Anyone who has been married for 50 years can tell you that
love of this kind—that is, true, authentic love—is not a feeling, but a choice:
the choice to do whatever is truly good for another even when there seems to be
no advantage in it for one’s self (or even, perhaps, when it seems to be
detrimental to one’s self). With this
understanding, then, “marriage for love” is to feel so strongly a desire for another
person’s happiness that one is willing to make a life-long commitment of
working towards that end and, thus, that “marriage for love” is most perfect
when that desire is shared by two persons who hold that desire for each other.
And so when Saint Paul says that wives should be
subordinate to their husbands, he’s not saying so because he’s trying to uphold
some unequal cultural power structure between men and women, but rather he’s
instructing them on how best to love them.
In other words, wives love their husbands best when they get behind and
support their husband’s “program of life.”
And what is that? Loving their
wives as Christ loved the Church. And
how did Christ love the Church? By
handing his life over completely for her so that she might be made holy:
“without spot or wrinkle or any such thing”.
(Wives, doesn’t this sound like a project that you could get behind?) Therefore, the husband is to hand his life
over—that is, to sacrifice all of his personal ambitions—so that his wife will
become holy; and the wife is to get behind this project, thus sacrificing all
of her personal ambitions as well so that she can be made holy; and in doing so
she in turn supports her husband’s own path to holiness, for no one can hand
over his life for the good of another without himself becoming holy. And isn’t sainthood—that is, eternal
holiness—what we’re all here for? (This
truly is a “great mystery”, isn’t it?)
Fran and Dick, I hope that I am correct in stating that you
indeed did marry for love; and that the love for which you married resembles in
some way what I’ve described here. If
so, and even so, I would say that, while you married for love, you remained
married for these past 50 years by grace.

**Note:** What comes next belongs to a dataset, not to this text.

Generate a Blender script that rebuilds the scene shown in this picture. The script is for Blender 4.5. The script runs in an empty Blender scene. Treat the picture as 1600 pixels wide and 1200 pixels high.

True love, as I’ve described it here, is hard and so God’s grace is
needed in order to persevere. Your faith
in God, and in his abiding love for us in Jesus, his Son, and your fidelity to
the sacraments, most especially to the sacraments of the Holy Eucharist and
Reconciliation, have provided the grace to remain faithful throughout these 50
years and thus to celebrate the fruits of this grace: being surrounded by your
children and your children’s children.
And so you come here today surrounded by loved ones to give
thanks to God for the grace that has worked in and through you and to ask for
his continued blessings on you in the years to come. On behalf of everyone here, let me say “thank
you” to you for your great witness of faith and love over these past 50
years. May this witness, strengthened by
this Eucharist, inspire each of us to be faithful to our vocations to love so
that when our Lord Jesus returns he will find us holy and thus ready to be
welcomed to the eternal banquet he has prepared for us in heaven.